Minha opinião, contudo, é outra. Para mim o perfeccionismo é apenas uma versão de luxo, haute couture, do medo. Acho que o perfeccionismo não passa de sapatos chiques e um casaco de vison, fingindo ser elegante quando, na verdade, está simplesmente apavorado.
Pois debaixo daquela fachada brilhante, o perfeccionismo nada mais é do que um profundo mal-estar existencial que afirma repetidamente "Não sou o bom o suficiente nem nunca serei".

O perfeccionismo é uma isca particularmente maléfica para as mulheres, que, a meu ver, se impõem padrões de desempenho ainda mais altos que os homens. Há muitas razões pelas quais as vozes e os pontos de vista das mulheres não são amplamente representados nos campos criativos hoje em dia. Parte dessa exclusão se deve à boa e velha misoginia, mas também é verdade que - muito frequentemente - as próprias mulheres se abstêm de participar. Abstêm-se de compartilhar suas ideias, suas contribuições, sua liderança e seus talentos.

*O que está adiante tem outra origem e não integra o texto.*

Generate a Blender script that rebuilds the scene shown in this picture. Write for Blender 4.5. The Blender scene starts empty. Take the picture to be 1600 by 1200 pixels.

Muitas mulheres ainda parecem acreditar que não têm direito a se pôr em evidência a menos que elas e seus trabalhos sejam perfeitos e estejam acima de qualquer crítica.

Por outro lado, apresentar trabalhos que estão longe de ser perfeitos raramente impede os homens de participar do diálogo cultural global. (Estou só comentando...). E aliás não digo isso como uma crítica aos homens. Gosto dessa característica deles: sua absurda confiança , a maneira como decidem casualmente: "Bem, sou 41% qualificado para esse trabalho , então pode me dar o emprego!". Sim, às vezes os resultados são ridículos e desastrosos, mas às vezes, estranhamente funciona. Às vezes um homem que parece não estar pronto para a tarefa, não ser o bom o suficiente para ela, de alguma forma desenvolve imediatamente seu potencial só pelo fato de ter dado um voto de confiança a si mesmo.

Gostaria que mais mulheres assumissem o risco de dar a si mesmas esses votos de confiança. 

No entanto, já vi muitas fazerem exatamente o oposto. Já vi muitas criadoras brilhantes e talentosas dizerem: " Sou 99,8% qualificada para esse trabalho, mas, até ter dominado aquela última gota de competência, vou me abster, por via das dúvidas".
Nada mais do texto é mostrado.